Diderot's Counterpoints : The Dynamics of Contrariety in His Major Works Hardback

Part of the Oxford University Studies in the Enlightenment series

Hardback

Description

The exhilarating brilliance of Diderot’s ideas combined with the intractable difficulties we encounters in his writings place him among the most challenging and controversial of the philosophes.

This book puts forward a clearer understanding of Diderot’s perplexities by taking into account the dynamics of his thought processes, especially the mode, peculiar to him, of thinking via contrarieties.

Uniquely among the philosophes, Diderot has the irregular habit of letting his ideas capsize and go into reverse, ‘pro’ turning into ‘contra’, ‘yea’ becoming ‘nay’ – without the author bothering to notice (much less to inform the reader) that he has completely changed his mind.

The phenomenon is frequent; in a number of instances, it is impossible to ‘make sense’ of Diderot’s writings unless we are alert to this even when it occurs, that is, alert the dynamics of contrariety. This feature of Diderot’s mental processes has received little attention from scholars – for good reasons: contrarieties suggest that the movement of Diderot’s thought is often neither logical nor even rational, that frequently his concepts do not remain fixed and stable, or add up along straight lines.

The existence of contrarieties implies that, as Diderot wrote, his ideas proceed in discrete stages, creating an evolution of concepts whose values are not only changing, but often contradicting their previous meanings.

Finally, contrarieties play against the principle, sacred to scholars of literature, that the ideas of work of art must have cogerence in order to be comprehensible.

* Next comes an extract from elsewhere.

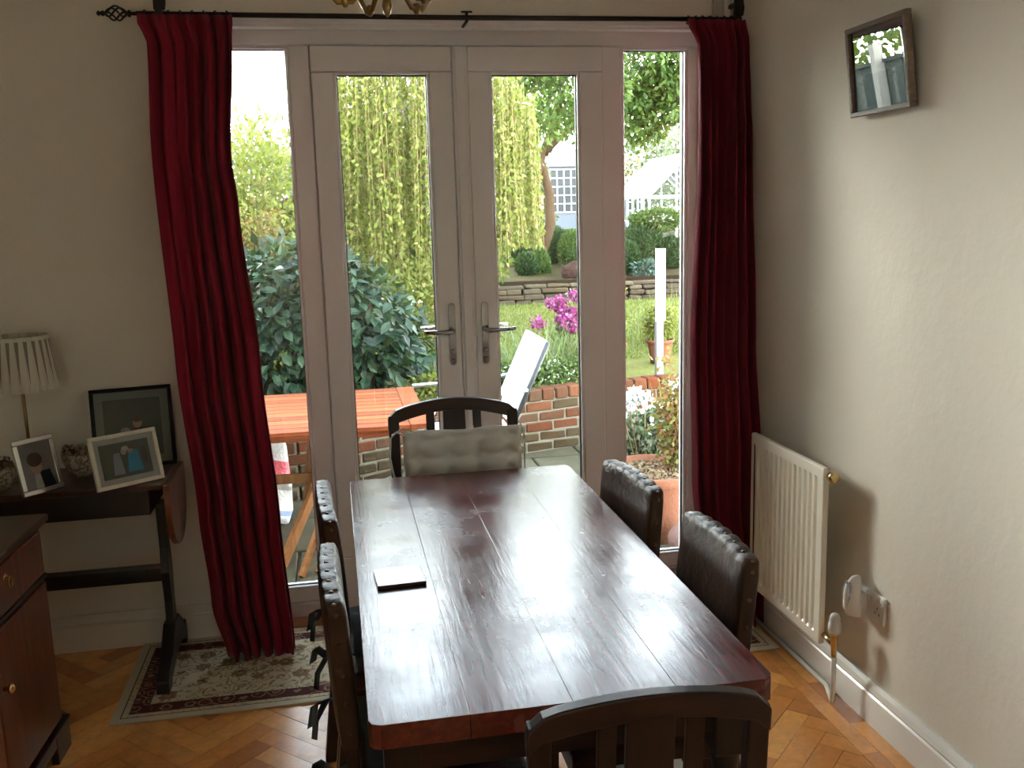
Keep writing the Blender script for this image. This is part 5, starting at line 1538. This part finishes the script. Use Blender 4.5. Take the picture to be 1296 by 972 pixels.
# folded wooden stool leaning by the table legs
fc = thing('folding_stool', 'small folded golden wooden stool leaning by the garden table legs', 'stool', (-.14, 4.72, G))
for (a, b) in (((-.10, -.10, .0), (.06, .16, .34)), ((-.02, -.06, 0), (.13, .18, .33)), ((.10, -.14, 0), (.02, .14, .36))):
    MB().beam(a, b, .022, .04).build('leg', m_teakleg, fc, bevel=.002)
for k in range(3): MB().beam((-.03 + .03 * k, .0 + .06 * k, .16 + .07 * k), (.11 + .02 * k, .03 + .06 * k, .16 + .07 * k), .03, .012).build('slat', m_teakleg, fc)
# sack
sk_ = MB(); vs = []
for j, (z, f_) in enumerate(((0, .85), (.05, 1.0), (.2, 1.02), (.35, .95), (.45, .92), (.5, .85))):
    for k in range(16):
        a = 2 * PI * k / 16
        fl_ = (1 - z * 1.4)
        vs.append((.15 * f_ * math.copysign(abs(math.cos(a)) ** .6, math.cos(a)), .085 * max(.15, fl_) * f_ * math.copysign(abs(math.sin(a)) ** .6, math.sin(a)), z + .012 * math.sin(a * 3 + j)))
fs = [(j * 16 + k, j * 16 + (k + 1) % 16, (j + 1) * 16 + (k + 1) % 16, (j + 1) * 16 + k) for j in range(5) for k in range(16)] + [tuple(range(16)), tuple(range(80, 96))]
sk_.add(vs, fs, 0, True)
tag(sk_.build('compost_sack', m_sack, None, (-.46, 5.55, G + .012)), 'white red and blue plastic sack standing under the garden table', 'sack')
# parasol base
pb = thing('parasol_base', 'round grey parasol base with short pole beyond the garden table', 'parasol base', (.40, 5.98, G))
MB().lathe([(.23, 0), (.24, .02), (.23, .05), (.15, .085), (.05, .10)], n=32).build('base', m_concrete, pb)
MB().tube([(0, 0, .09), (0, 0, .40)], .022, 12).build('pole', m_greyframe, pb)
# lounger
lg = thing('sun_lounger', 'garden recliner with white sling backrest raised behind the right door', 'lounger', (.75, 5.63, G))
for (nm, yy_) in (('side_rail', -.28), ('side_rail', .28)):
    mb = MB(); mb.tube([(.24, yy_, .55), (.45, yy_, 1.01)], .014, 10); mb.tube([(-.26, yy_, .44), (.22, yy_, .50), (.27, yy_, .60)], .014, 10); mb.build(nm, m_greyframe, lg)
    mb = MB(); mb.tube([(-.30, yy_ * 1.08, .70), (.15, yy_ * 1.08, .715), (.32, yy_ * 1.05, .74)], .012, 8); mb.build('armrest', m_alu, lg)
    mb = MB(); mb.tube([(-.45, yy_, 0.012), (-.20, yy_, .46), (-.1, yy_ * 1.08, .70)], .012, 8); mb.tube([(.30, yy_, .012), (-.05, yy_, .44)], .012, 8); mb.build('leg', m_alu, lg)
mb = MB(); mb.add([(.22, -.27, .545), (.22, .27, .545), (.44, .27, 1.02), (.44, -.27, 1.02)], [(0, 1, 2, 3)]); mb.build('backrest', m_whitefab, lg, solid=.02)
mb = MB(); mb.add([(-.22, -.27, .447), (-.22, .27, .447), (.22, .27, .505), (.22, -.27, .505)], [(0, 1, 2, 3)]); mb.build('seat', m_whitefab, lg, solid=.012)

# greenhouse
gh = thing('greenhouse', 'white roofed glass greenhouse at the far right of the garden', 'greenhouse', (6.10, 18, .95), math.radians(0))
u_ = Vector((.02, 1, 0)).normalized(); v_ = Vector((1, .10, 0)).normalized(); Lg, Wg, Eh, Rh = 2.6, 1.75, .92, 1.74
def gp(a, b, z): return u_ * a + v_ * b + Vector((0, 0, z))
fr = MB()
for k in range(8):
    a = Lg * k / 7
    for b in (0, Wg):
        MB().tube([gp(a, b, -.1), gp(a, b, Eh)], .022, 4, smooth=False).build('upright', m_ghframe, gh)
    fr.tube([gp(a, 0, Eh), gp(a, Wg / 2, Rh), gp(a, Wg, Eh)], .018, 4, smooth=False)
for (b, z) in ((0, Eh), (Wg, Eh), (Wg / 2, Rh), (0, 0), (0, .45), (Wg, 0)): fr.tube([gp(0, b, z), gp(Lg, b, z)], .022, 4, smooth=False)
for a in (0, Lg):
    for z in (0, .45, Eh): fr.tube([gp(a, 0, z), gp(a, Wg, z)], .02, 4, smooth=False)
    for b in (Wg * .33, Wg * .66): fr.tube([gp(a, b, 0), gp(a, b, Eh + (Rh - Eh) * .62)], .018, 4, smooth=False)
fr.build('frame', m_ghframe, gh, recalc=False)
for k in range(7):
    a0, a1 = Lg * k / 7 + .02, Lg * (k + 1) / 7 - .02
    for (b0, z0, b1, z1) in ((0, Eh, Wg / 2, Rh), (Wg, Eh, Wg / 2, Rh)):
        MB().add([gp(a0, b0, z0 + .02), gp(a1, b0, z0 + .02), gp(a1, b1, z1 + .02), gp(a0, b1, z1 + .02)], [(0, 1, 2, 3)]).build('roof_pane', m_polycarb, gh, solid=.01)
    MB().add([gp(a0, 0, 0), gp(a1, 0, 0), gp(a1, 0, Eh), gp(a0, 0, Eh)], [(0, 1, 2, 3)]).build('pane', m_ghglass, gh)
MB().add([gp(0, 0, 0), gp(0, Wg, 0), gp(0, Wg, Eh), gp(0, Wg / 2, Rh), gp(0, 0, Eh)], [(0, 1, 2, 3, 4)]).build('gable_pane', m_ghglass, gh)
# trellis panel
tr = thing('trellis', 'small brown lattice trellis left of the greenhouse roof', 'trellis', (6.75, 23.4, 1.36))
for k in range(9):
    MB().beam((-.5 + k * .125, 0, .9), (-.1 + k * .125, 0, 1.55), .02, .02).build('lath', m_twig, tr); MB().beam((-.1 + k * .125, .02, .9), (-.5 + k * .125, .02, 1.55), .02, .02).build('lath', m_twig, tr)
fr = MB()
for x in (-.52, .92): fr.bx(x - .03, x + .03, -.02, .03, -.1, 1.6)
fr.bx(-.52, .92, -.02, .03, 1.55, 1.6); fr.bx(-.52, .92, -.02, .03, .87, .92); fr.build('frame', m_twig, tr)
# summerhouse
sh = thing('summerhouse', 'grey summerhouse with white gridded window beyond the apple tree', 'shed', (5.15, 21.2, 1.20))
MB().bx(-.45, .95, 0, 1.4, -.1, 1.42).build('wall', m_shedgrey, sh)
MB().prism([(-.55, 1.42), (1.05, 1.42), (1.05, 1.48), (.25, 1.80), (-.55, 1.48)], -.12, 1.5, 'y').build('roof', m_lilac, sh)
wnd = MB()
for k in range(6): wnd.bx(-.28 + k * .16 - .012, -.28 + k * .16 + .012, -.03, -.005, .42, 1.36)
for k in range(6): wnd.bx(-.29, .53, -.032, -.006, .42 + k * .188 - .012, .42 + k * .188 + .012)
wn = wnd.build('window', m_ghframe, sh)
MB().bx(-.28, .52, -.006, -.001, .42, 1.36).build('pane', m_greyframe, wn)

# boundary fence on the left of the garden (mirrored in the picture glass)
fn = thing('boundary_fence', 'grey green boarded fence with pale posts along the left of the garden', 'fence', (-2.7, 4.0, G))
k = 0; y = 0
while y < 13:
    MB().bx(-.01, .01, -.07, .07, 0, 2.22).build('board', m_fence, fn, (0, y, .0)) if k == 0 else None
    if k == 0: bd0 = fn.children[0]
    else:
        o_ = bd0.copy(); COL.objects.link(o_); o_.parent = fn; o_.location = (random.uniform(-.006, .006), y, 0)
    k += 1; y += .148
for q, y in enumerate((.7, 3.0, 5.3, 7.6, 9.9, 12.2)):
    MB().bx(.012, .11, -.045, .045, 0, 2.42).build('post', m_postw, fn, (0, y, 0), bevel=.004)
MB().bx(-.02, .03, -.1, 13, 2.22, 2.26).build('capping_rail', m_fence, fn)
bush('distant_tree', 'broadleaf tree rising behind the left boundary fence', 'tree', (-4.6, 12.5, 2.6), (1.2, 1.5, .9), 1800, .12, .04, l_apple, stem=3, loc_z=.2, inner=.3)
bpy.data.objects.remove(tt)
for o_ in [q for q in bpy.data.objects if q.name.startswith('succulent_tuft')]:
    for c_ in list(o_.children): bpy.data.objects.remove(c_)
    bpy.data.objects.remove(o_)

Accepting these challenges to tradition as the basis of his argument, Professor Rex proposes radically new analyses of almost all of Diderot’s major works (the only significant omission, La Religieuse, has been extensively treated by Professor Rex elsewhere).

In sum, this perception of the dynamics of Diderot’s thought promises not only to alter fundamentally our understanding of his ‘philosophy’, but also to give a new sense of his importance in the Enlightenment.